A Project Of Government Oversight (POGO) report released in January reveals that although troops may be packing up, security and other contractors at the Embassy in Kabul are being overworked to fill the gap. Sequestration or automatic cuts may create deep cuts in the U.S. military but the contracts for training and support of the Afghan army will rely on contractors, many of them guarded by other contractors. Special Operations units rely heavily on contractors for technical, logistical, intelligence and other support.

As troops “retrograde,” contractors will surge was a prediction by industry expert Pratap Chaterjee in June of 2011. He estimated that the current ratio of one contractor to one soldier will increase to 1.4 per soldier. “ If the Obama administration draws down to 68,000 troops in Afghanistan by September 2012, they will need 88,400 contractors at the very least, but potentially as many as 95,880.” He was only off by around 15,000…on the low side.

Under President Obama, private security contractors have surged in Afghanistan. The Democrats ran on a platform critical of private contractors and came into office with around 4,000 contractors on the ground in Afghanistan. By 2011 there were 19,000. If all types of contractors are taken into account there are now 110,400 contractors on the ground in Afghanistan.  Pratap Chaterjee’s ratio prediction was right on the money with 1.4 contractors to one U.S. soldier. Around 33% of those contractors are U.S. citizens, 37% are Afghans and the balance come from other countries.

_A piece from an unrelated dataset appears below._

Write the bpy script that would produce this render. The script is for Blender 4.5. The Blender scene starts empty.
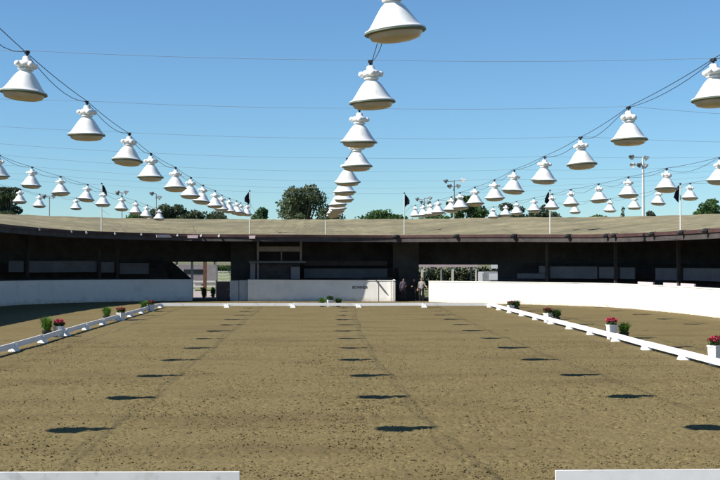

William Beaver of Danger Zone Jobs points to a recent report detailing a 2013 estimate from the DoD in the area covered by CENTCOM, which covers a large swath of real estate and includes Afghanistan.

“In 1st quarter FY 2013, USCENTCOM reported approximately 136,000 contractor personnel working for the DoD in the USCENTCOM AOR. This total reflects a slight decrease from the previous quarter. The number of contractors outside of Afghanistan and Iraq make up about 12.7% of the total contractor population in the USCENTCOM Area of Operation.”

The distribution of contractors in Afghanistan by contracting activity are:

Base Support:

13,261

12%

Commo Support

3,300

3%

Construction:

10,064

9%

Logistics/Maintenance

23,688

21%

Security

19,197

17%

Training

3,711

4%

Translator/Interpreter

5,796

5%

Transportation

6,178

6%

Other*

25,209

23%

Total:

110,404

*Includes Defense Logistics Agency, Army Materiel Command, Air Force External and Systems Support contracts, Special Operations Command and INSCOM.

Despite, the negative attitude towards private contractors, their role under a Democratic administration has expanded dramatically and will continue to.  Once again it will be contractors that come to the rescue of now Secretary of State Kerry, Vice President Biden and potentially Chuck Hagel.